Mahkemece, taraflar arasında düzenlenen 14/01/2014 tarihli sözleşmenin 3. maddesinde davalı şirketin davacıya ... sözleşmesi kapsamında kendisine ait markaların münhasır olmayan kullanım hakkını da vermeyi taahhüt etmiş olduğu, davacının iddiası ve sözleşme kapsamı nazara alındığında davanın konusunun 556 sayılı KHK "dan kaynaklandığı gerekçesiyle davanın görev yönünden reddine, karar kesinleştiğinde ve istek halinde dosyanın fikri ve sınai haklar mahkemesi sıfatıyla görevli ... 3. Asliye Hukuk Mahkemesi"ne gönderilmesine karar verilmiştir.
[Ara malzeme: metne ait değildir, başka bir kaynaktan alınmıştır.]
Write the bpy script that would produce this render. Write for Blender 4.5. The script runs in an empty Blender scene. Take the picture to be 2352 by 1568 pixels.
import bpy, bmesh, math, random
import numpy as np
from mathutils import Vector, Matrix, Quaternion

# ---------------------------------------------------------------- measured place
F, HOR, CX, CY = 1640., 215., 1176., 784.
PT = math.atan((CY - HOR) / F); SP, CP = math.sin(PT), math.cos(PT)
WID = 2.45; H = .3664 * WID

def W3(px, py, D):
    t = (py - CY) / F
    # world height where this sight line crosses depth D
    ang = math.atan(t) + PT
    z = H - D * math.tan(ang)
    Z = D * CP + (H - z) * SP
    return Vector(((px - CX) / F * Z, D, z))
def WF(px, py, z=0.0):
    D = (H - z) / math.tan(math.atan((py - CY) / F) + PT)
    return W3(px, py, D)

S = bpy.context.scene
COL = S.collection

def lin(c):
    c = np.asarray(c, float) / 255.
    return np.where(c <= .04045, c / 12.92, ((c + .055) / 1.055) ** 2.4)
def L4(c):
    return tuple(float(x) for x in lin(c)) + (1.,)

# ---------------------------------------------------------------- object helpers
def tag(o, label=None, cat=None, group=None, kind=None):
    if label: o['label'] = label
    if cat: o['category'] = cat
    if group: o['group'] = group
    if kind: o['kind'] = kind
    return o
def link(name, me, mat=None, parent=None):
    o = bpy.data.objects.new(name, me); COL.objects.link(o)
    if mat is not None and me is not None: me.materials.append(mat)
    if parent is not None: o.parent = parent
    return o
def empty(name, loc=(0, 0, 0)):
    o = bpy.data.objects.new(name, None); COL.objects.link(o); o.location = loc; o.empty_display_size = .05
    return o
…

Kararı, taraf vekilleri temyiz etmiştir.
1- Dava, taraflar arasında aktedilen franchising sözleşmesinin feshi nedeniyle alacak ve tazminatın tahsili istemine ilişkin olup dava franchising alan tarafından açılmıştır. Davacı, 556 sayılı KHK"dan kaynaklanan uyuşmazlık nedeni ileri sürmemiş, sözleşmenin haksız feshi nedeniyle franchising bedelinin, yapılan masrafların tazmini ve davalı şirketten cari hesap alacağının tahsilini istemiştir. Davacı tarafından bunların yanında davalı markasının değerinin, kalitesinin ve müşteri sayısının artırılması amacıyla yapılan harcamanın da talep edilmesi 556 sayılı KHK kapsamında tescilli bir sınai hakka dayalı uyuşmazlık niteliğinde de olmadığından, mahkemece işin esasına girilip uyuşmazlığın genel hükümlere göre çözülmesi gerekirken ihtilafın 556 sayılı KHK kapsamında bulunduğu gerekçesiyle görevsizlik kararı verilmesi doğru olmamış, bozmayı gerektirmiştir.
2- Bozma sebep ve şekline göre taraf vekillerinin sair temyiz itirazlarının incelenmesine şimdilik gerek görülmemiştir.
SONUÇ: Yukarıda (1) numaralı bentte açıklanan nedenlerle taraf vekillerinin temyiz itirazlarının kabulü ile kararın BOZULMASINA, (2) numaralı bentte açıklanan nedenlerle taraf vekillerinin sair temyiz itirazlarının incelenmesine şimdilik yer olmadığına, ödedikleri temyiz peşin harcın istekleri halinde temyiz edenlere iadesine, 01/06/2016 tarihinde oybirliğiyle karar verildi.